Le chef du parti nationaliste Israël Beitenou, Avigdor Lieberman, a fait son entrée officielle lundi dans la coalition d'Ehud Olmert.(Photo : AFP)

Le chef du parti nationaliste Israël Beitenou, Avigdor Lieberman, a fait son entrée officielle lundi dans la coalition d'Ehud Olmert.
(Photo : AFP)

The new Israeli Foreign Minister said on Thursday that Israel will not withdraw from the disputed Golan Heights region to achieve peace with Syria.
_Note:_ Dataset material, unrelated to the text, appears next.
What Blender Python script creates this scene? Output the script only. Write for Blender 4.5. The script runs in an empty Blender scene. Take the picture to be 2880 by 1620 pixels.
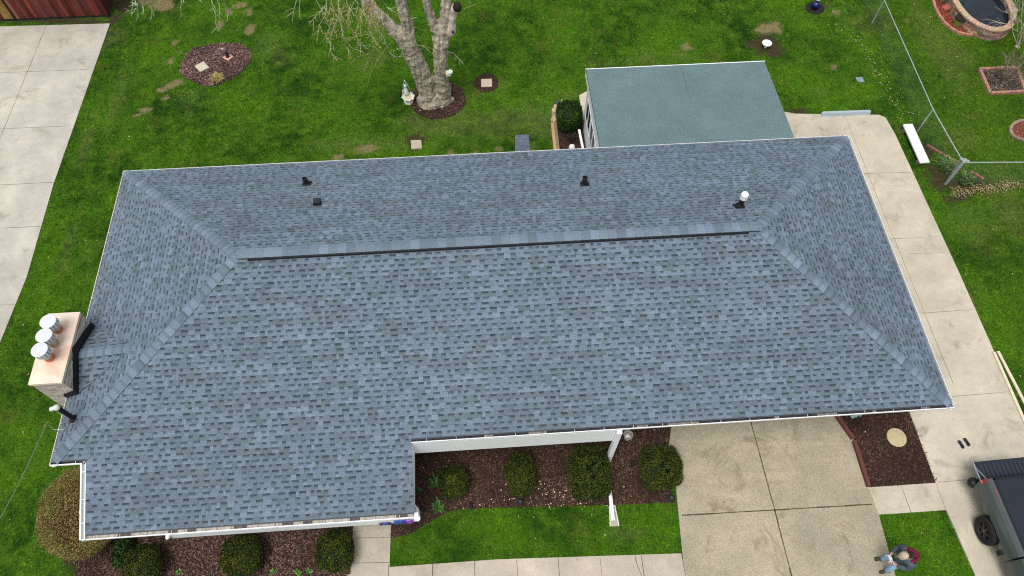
import bpy, math, random
import numpy as np
from mathutils import Vector, Matrix
random.seed(7); rng = np.random.default_rng(7)
rad = math.radians
sc = bpy.context.scene
col = sc.collection

# ---------------------------------------------------------------- camera
F_PX = 2054.307
CAM = np.array([11.64281, -6.36592, 22.03246])
def _rot(p, y, r):
    cx, sx, cz, sz, cr, sr = math.cos(p), math.sin(p), math.cos(y), math.sin(y), math.cos(r), math.sin(r)
    return (np.array([[cz,-sz,0],[sz,cz,0],[0,0,1]]) @ np.array([[1,0,0],[0,cx,-sx],[0,sx,cx]])
            @ np.array([[cr,-sr,0],[sr,cr,0],[0,0,1]]))
CM = _rot(0.52471, -0.07729, 0.01073)
cd = bpy.data.cameras.new("camera"); cd.sensor_width = 36; cd.lens = F_PX/2880*36
cd.clip_start = 0.1; cd.clip_end = 2000
cam = bpy.data.objects.new("camera", cd); col.objects.link(cam)
m4 = Matrix([list(CM[i]) + [CAM[i]] for i in range(3)] + [[0,0,0,1]])
cam.matrix_world = m4; sc.camera = cam

# ---------------------------------------------------------------- sky, sun, exposure
SUN_EL, SUN_AZ = 70, 216            # degrees; azimuth measured from +Y towards +X
w = bpy.data.worlds.new("World"); sc.world = w; w.use_nodes = True
nt = w.node_tree; bg = nt.nodes["Background"]
sky = nt.nodes.new("ShaderNodeTexSky"); sky.sky_type = 'NISHITA'; sky.sun_disc = False
sky.sun_elevation = rad(SUN_EL); sky.sun_rotation = rad(SUN_AZ)
sky.air_density = 1.0; sky.dust_density = 4.0; sky.ozone_density = 1.0
hs = nt.nodes.new("ShaderNodeHueSaturation"); hs.inputs['Saturation'].default_value = 0.35
nt.links.new(sky.outputs[0], hs.inputs['Color']); nt.links.new(hs.outputs[0], bg.inputs[0])
bg.inputs[1].default_value = 0.14
sl = bpy.data.lights.new("sun", 'SUN'); sl.energy = 1.3; sl.angle = rad(24); sl.color = (1, .965, .91)
so = bpy.data.objects.new("sun", sl); col.objects.link(so)
az = rad(SUN_AZ); el = rad(SUN_EL)
sd = Vector((math.sin(az)*math.cos(el), math.cos(az)*math.cos(el), math.sin(el)))
so.rotation_euler = sd.to_track_quat('Z', 'Y').to_euler(); so.location = (0, -20, 40)
sc.view_settings.view_transform = 'Standard'; sc.view_settings.look = 'None'
sc.cycles.use_denoising = False; sc.cycles.filter_width = 1.1
sc.view_settings.exposure = 0.32; sc.view_settings.gamma = 1

# ---------------------------------------------------------------- helpers
def G(px, py, z=0.0):               # where a sight line meets the horizontal plane z
    d = CM @ np.array([(px-1440)/F_PX, -(py-810)/F_PX, -1.0]); t = (z-CAM[2])/d[2]
    return CAM + t*d
def Yp(px, py, y):                  # where it meets the vertical plane y
    d = CM @ np.array([(px-1440)/F_PX, -(py-810)/F_PX, -1.0]); t = (y-CAM[1])/d[1]
    return CAM + t*d
def poly(pts, z=0.0): return [tuple(G(px, py, z)[:2]) for px, py in pts]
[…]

Avignor Lieberman told the Haaretz daily that “there is no cabinet resolution regarding negotiations with Syria, and we have already said that we will not agree to withdraw from the Golan Heights.”

The Golan Heights is an area of land that was annexed by Israel in 1981, and its return to Syria would be the first step to any peace agreement.  

The comments were made a day after Avigdor Lieberman caused controversy by refusing to recognise a pivotal Israel-Palestinian peace agreement forged in November 2007.

The Annapolis Agreement included commitments to an independent Palestinian state, but Lieberman says Israel will only recognise the ‘road map’ agreement, signed in 2003. The road map lays out steps towards the creation of two independent states, but does not go as far as Annapolis.

Egypt’s foreign ministry called Lieberman’s comments about Annapolis “regrettable” on Thursday.

Opposition leaders in Israel have been criticising Lieberman’s comments since he took up the foreign ministry position on Wednesday. Opher Pines-Paz of the Labour party told public radio that he was “a strategic threat to Israel.”